While much attention is focused on the need for the battery of pitcher and catcher to work in harmony during a bid for a perfect game all nine players on the field have to be working in perfect harmony to make a perfect game occur.

Aside from the fans wanting to see the perfect game occur there is another group of people that was affected by the game not ending in a historic manner. That group is the media that was covering the game.

Current Texas Rangers executive and Hall of Fame pitcher Nolan Ryan threw 7 no hitters during his career. Nolan Ryan did not however pitch a perfect game showing just how rare of an achievement they are.
Current Texas Rangers executive and Hall of Fame pitcher Nolan Ryan threw 7 no hitters during his career. Nolan Ryan did not however pitch a perfect game showing just how rare of an achievement they are.

Back when I covered games on deadline I, like many other reporters, would try to get a head start on my articles before heading back to the newsroom to file them.

Despite the availability of laptops and internet connections that allowed people to file stories directly from the press box, I never had that option during my career as I always had to go back to the newsroom to write my stories and put the pages together for the next day’s paper.

So, during the game I would try to gain every time advantage I could when constructing the article. While entirely boring for half of the fans in attendance blowouts and total one sided games were definitely fun to cover from a reporter’s point of view since that gave ample time to get a head start on the article since the outcome was very much clear early on.

Nail-biting games where the lead changed hands several times were good for the fans but definitely hard for the reporters trying to get an early start on the story.

On Monday night when it appeared that the perfect game was going to happen I am sure that there were certain media members who had already written leads along the lines of “Yu can do it”, etc. I lost track of the numerous bad puns I read afterwards involving Yu’s name in headlines.

There were probably even some reporters who had a nice 140 character tweet all set to send out when the final out was made.

As an aside, let me just say that I am so glad that the bulk of my career, or at least the formative years, did not occur during the age of Twitter. I have nothing against Twitter when it is used properly to send out an important bit of data.

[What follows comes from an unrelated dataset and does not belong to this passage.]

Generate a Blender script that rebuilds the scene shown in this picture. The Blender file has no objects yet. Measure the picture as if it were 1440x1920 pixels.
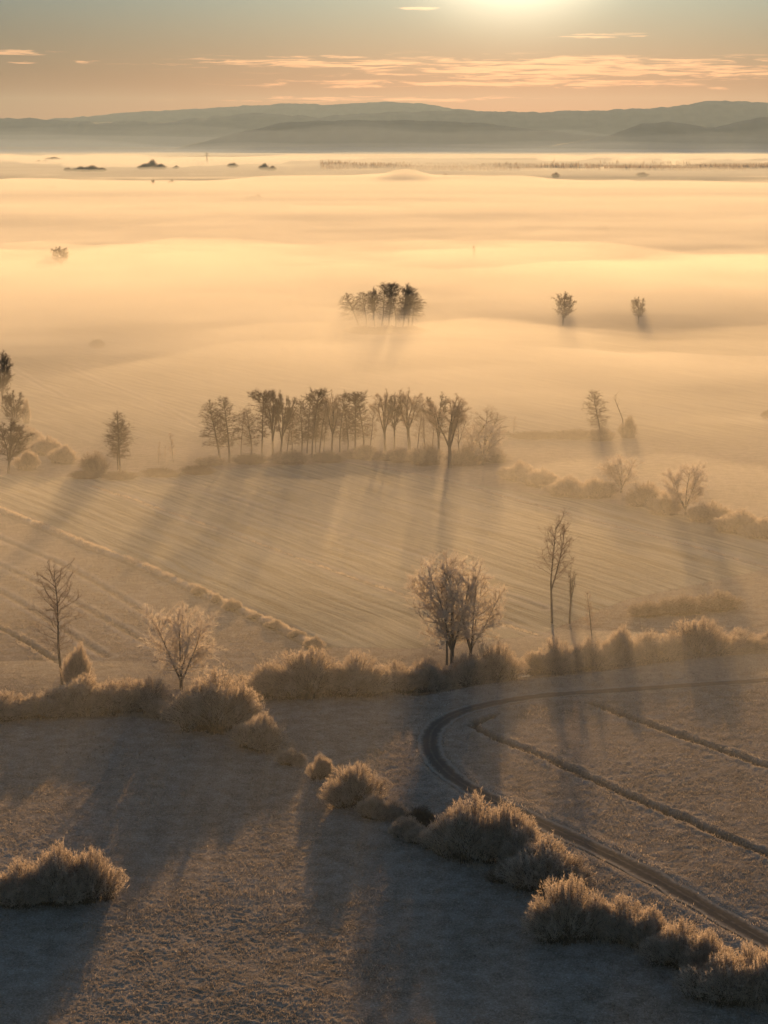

But, having to send out constant updates during the course of a game is a certain side of multitasking that I can do without.

So when the perfect game bid fell apart those preemptive tweets were erased and leads were rewritten as the reporters than tried to track down the player who foiled the game by getting the lone hit of the night.

So while the bid for perfection fell short for Yu Darvish this week as he became the 12th player to lose a perfect game on the 27th batter he faced, I am confident that he will have other chances to flirt with baseball immortality. And when he does, or when any other player does for that matter, just remember that regardless of whether the color of their jersey matches yours, it is okay to cheer for the good of baseball.

Now if you’ll excuse me I have a baseball road trip to get to.